Carta IX - à Poesia

Carta IX - À Poesia!

Delasnieve Daspet

Toca ao longe o sino... Um chamado...

Toca o sino da igreja. Seis horas. É o sinal para que a natureza se troque.

O sol se esconde na mata dando lugar a noite que chega com todos os seus matizes de negro-dourado, resquício de um último raio de sol.

Ao longe, ainda ouço os pássaros... Pardais, pequenos e céleres pardais que correm em busca de um último grão. Bem-te-vis - charmosos envergando sua vistosa roupagem amarela e contando a todos que viu... mas eu tenho certeza de que nada viu, apenas imagina!

O Sabiá... o seu canto de final de dia é maravilhoso...suave, saudoso. E mais longe grita o Urutau - chamando a lua, que por causa das nuvens tarda o seu chegar. O calor ainda é forte... e as cigarras confirmam que este ano será ainda pior...

De minha varando aguardo a noite... ela vem de mansinho; mergulho em suas brumas; me abraço em suas cortinas e, olhando através das estrelas que brilham tímidas, recordo...

Pego a caneta e o papel e começo a carta. Carta que não finda.

Antes - perfumo o papel com uma gota de anais anais - na esperança que a brisa me leve a ti...

Em tempos de e-mails- as cartas perderam a razão de ser...mas como eu gosto, escrevo-as!

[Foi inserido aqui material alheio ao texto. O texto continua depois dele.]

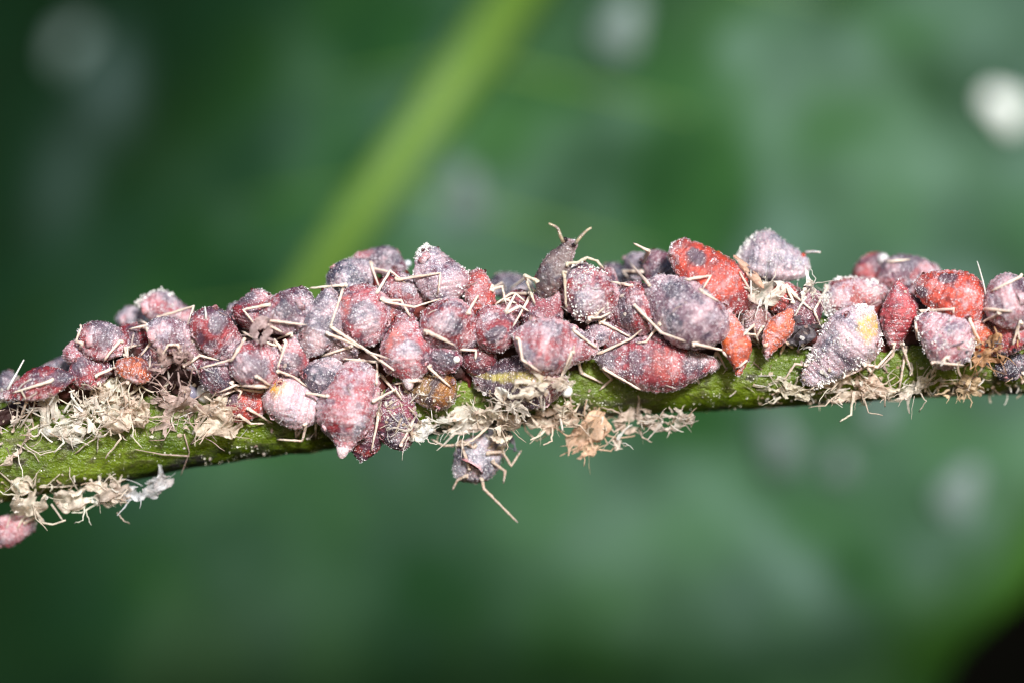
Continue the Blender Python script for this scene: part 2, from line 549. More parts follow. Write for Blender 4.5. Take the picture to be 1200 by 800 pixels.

Quantas coisas tenho a dizer... podia ligar, podia sim! Mas não seria a mesma coisa - pois tem coisas que só se diz numa carta.

Tem tanta coisa que queria contar - as perdas, inúmeras...

Ganhos, também, foram muitos... !

Tenho conhecido pessoas - tantas - algumas verdadeiras poeiras de beira-rio... outras tão profundas que nem Cícero as descreveria em seus memoráveis discursos, outros ainda, - tão complexos seres...

Mas não perdi a manias e as idealizo, por conta disso, tenho me quebrado além do devido.

Quero falar com alguém, perguntar o que acha, mas ao lado - quando olho - não estás!

Por isso o papel e a caneta me fazem tanta falta pois com eles conto o que quero, dobro e mando...

Na carta os meus sentimentos, as minhas emoções fluem desavergonhadas, sem quaisquer censuras...

E ainda que não tenha todo o tempo do mundo sempre espero cartas...

Espero-as como espero, no findar do dia, os versos do anoitecer...

Falando em versos, amanhã é o dia do poesia.

Poeta é um ser ambíguo... sofre, chora, sorri na mesma hora, e, moldando as palavras - nos faz, também, sonhar, sorrir e sofrer.

Poesia e mulher são iguais em se tratando de dia. Todo dia e dia de poesia, e, é dia da mulher.

E se é dia de poesia e da mulher- é também, dia do homem, já que o masculino e o feminino coexistem todo o tempo. Existimos!

Já se faz tarde e não vens....

Não demores a vir - poesia, não demores a vir, os dias são longos e as noites eternas sem a tua presença em mim.

Campo Grande-MS, 13 de março de 2006.